The retailer, which is the largest U.S. employer with about 1 million hourly workers, is adding automatons to buoy productivity and curb costs, according to a report from CNN. They will handle tasks such as scrubbing floors and scanning shipment boxes. Worker advocates, however, fear their responsibilities are likely to grow as they become more sophisticated.
“We are in the midst of the greatest winner-take-all economy in world history,” Yang, who has repeatedly warned of a “trickle-up” system that benefits the rich at the expense of others, told FOX Business on Friday. “This will only accelerate as artificial intelligence leaves the labs and transforms industries and companies. The best path forward is to make us all shareholders in the progress and innovation of the 21st century through a Freedom Dividend for all American adults.”

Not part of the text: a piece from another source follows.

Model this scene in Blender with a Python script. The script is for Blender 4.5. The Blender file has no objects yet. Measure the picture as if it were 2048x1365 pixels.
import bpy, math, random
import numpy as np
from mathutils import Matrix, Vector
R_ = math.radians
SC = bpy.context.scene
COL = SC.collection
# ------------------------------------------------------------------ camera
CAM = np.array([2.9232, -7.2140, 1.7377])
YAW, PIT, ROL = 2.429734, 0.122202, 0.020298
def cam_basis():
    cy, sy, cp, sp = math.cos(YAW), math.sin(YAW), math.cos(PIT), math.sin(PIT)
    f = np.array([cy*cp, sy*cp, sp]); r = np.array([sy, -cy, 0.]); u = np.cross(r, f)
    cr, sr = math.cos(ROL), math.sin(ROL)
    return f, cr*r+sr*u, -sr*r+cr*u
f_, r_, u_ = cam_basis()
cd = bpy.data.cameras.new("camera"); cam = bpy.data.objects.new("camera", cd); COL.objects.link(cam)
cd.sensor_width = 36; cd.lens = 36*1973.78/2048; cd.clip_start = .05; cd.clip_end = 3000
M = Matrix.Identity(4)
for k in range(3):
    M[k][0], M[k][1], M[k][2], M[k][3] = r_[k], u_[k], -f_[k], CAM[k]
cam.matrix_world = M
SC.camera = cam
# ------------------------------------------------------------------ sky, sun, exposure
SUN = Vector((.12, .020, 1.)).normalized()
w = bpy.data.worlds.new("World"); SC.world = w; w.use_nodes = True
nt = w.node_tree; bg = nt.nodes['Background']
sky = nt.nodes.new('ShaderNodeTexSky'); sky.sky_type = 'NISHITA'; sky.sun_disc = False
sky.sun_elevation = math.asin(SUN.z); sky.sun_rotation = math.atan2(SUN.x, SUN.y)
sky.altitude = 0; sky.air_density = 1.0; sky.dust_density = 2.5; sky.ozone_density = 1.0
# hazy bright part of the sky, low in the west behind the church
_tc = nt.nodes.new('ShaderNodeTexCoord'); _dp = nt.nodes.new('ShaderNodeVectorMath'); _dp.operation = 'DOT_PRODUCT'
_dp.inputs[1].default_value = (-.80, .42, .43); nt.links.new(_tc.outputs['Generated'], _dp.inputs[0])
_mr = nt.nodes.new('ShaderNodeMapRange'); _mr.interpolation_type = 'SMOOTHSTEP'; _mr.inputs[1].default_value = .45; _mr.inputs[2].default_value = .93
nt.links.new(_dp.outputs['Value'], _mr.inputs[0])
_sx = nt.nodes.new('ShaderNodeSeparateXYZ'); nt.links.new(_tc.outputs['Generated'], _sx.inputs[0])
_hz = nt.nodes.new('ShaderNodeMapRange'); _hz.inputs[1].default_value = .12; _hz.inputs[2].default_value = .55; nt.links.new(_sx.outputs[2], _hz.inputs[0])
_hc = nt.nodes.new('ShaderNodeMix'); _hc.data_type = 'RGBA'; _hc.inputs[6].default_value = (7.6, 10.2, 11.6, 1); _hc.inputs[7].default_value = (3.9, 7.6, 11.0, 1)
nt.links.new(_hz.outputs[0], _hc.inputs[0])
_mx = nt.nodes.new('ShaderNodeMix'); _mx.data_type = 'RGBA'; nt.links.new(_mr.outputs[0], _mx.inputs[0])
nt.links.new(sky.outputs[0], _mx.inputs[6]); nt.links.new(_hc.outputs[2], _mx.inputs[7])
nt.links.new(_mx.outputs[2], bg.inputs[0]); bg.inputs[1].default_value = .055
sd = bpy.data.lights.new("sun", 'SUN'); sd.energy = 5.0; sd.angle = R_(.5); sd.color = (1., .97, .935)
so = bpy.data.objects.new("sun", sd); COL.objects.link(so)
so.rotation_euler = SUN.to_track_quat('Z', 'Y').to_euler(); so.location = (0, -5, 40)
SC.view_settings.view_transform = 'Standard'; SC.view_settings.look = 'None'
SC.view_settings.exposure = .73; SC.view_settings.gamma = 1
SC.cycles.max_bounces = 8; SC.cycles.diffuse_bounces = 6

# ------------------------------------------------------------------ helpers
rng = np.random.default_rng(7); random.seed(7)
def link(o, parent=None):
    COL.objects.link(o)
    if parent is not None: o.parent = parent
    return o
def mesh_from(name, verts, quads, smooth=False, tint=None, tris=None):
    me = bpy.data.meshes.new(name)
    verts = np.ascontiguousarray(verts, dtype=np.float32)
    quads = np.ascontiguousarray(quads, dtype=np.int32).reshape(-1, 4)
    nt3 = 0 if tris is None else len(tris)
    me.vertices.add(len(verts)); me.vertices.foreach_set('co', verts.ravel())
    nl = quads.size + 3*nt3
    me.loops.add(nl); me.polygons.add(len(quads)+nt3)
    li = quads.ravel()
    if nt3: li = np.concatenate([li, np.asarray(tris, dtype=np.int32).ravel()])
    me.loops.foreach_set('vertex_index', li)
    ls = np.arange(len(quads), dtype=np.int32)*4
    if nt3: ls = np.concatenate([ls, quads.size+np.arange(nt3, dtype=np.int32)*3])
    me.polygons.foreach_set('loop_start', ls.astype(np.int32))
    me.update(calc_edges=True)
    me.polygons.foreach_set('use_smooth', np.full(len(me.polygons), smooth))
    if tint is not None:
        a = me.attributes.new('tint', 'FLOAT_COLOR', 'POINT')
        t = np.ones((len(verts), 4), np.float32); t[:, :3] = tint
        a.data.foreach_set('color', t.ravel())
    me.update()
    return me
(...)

That dividend, consisting of a payment of $1,000 a month for every American adult, is a cornerstone of his platform.
Walmart isn’t the first company to take advantage of robotic assistants: Retailers such as grocery store Stop & Shop have been using them over the past year to handle tasks such as cleaning up messes or providing assistance for shoppers.
The Bentonville, Arkansas-based retailer’s plan will reduce the hours that workers spend on rote tasks and reduce Walmart’s staff over time, according to the CNN report. Rival Target, with 350,000 employees, has no similar plan. Executives there told CNN that “the human touch still really matters.”
Neither Target nor Walmart responded to a request for comment from FOX Business on Friday. Some 82 percent of Americans believe robots will do much of the work currently done by humans by 2050, according to a survey from the Pew Research Center.
The impact may be significant, according to a report in March 2017 from Daron Acemoglu of the Massachusetts Institute of Technology and Pascual Restrepo of Boston University.
“According to our estimates, one more robot per thousand workers reduces the employment to population ratio by about 0.18 to 0.34 percentage points and wages by 0.25 to 0.5 percent,” the report said. “The negative effects we estimate are both interesting and perhaps somewhat surprising, especially because they indicate a very limited set of offsetting employment increases in other industries and occupations.”
Gary Reber Comments:
The ROBOTS are coming to displace you as a worker. And since your ONLY means to earn an income is by being employed, NO job, NO income.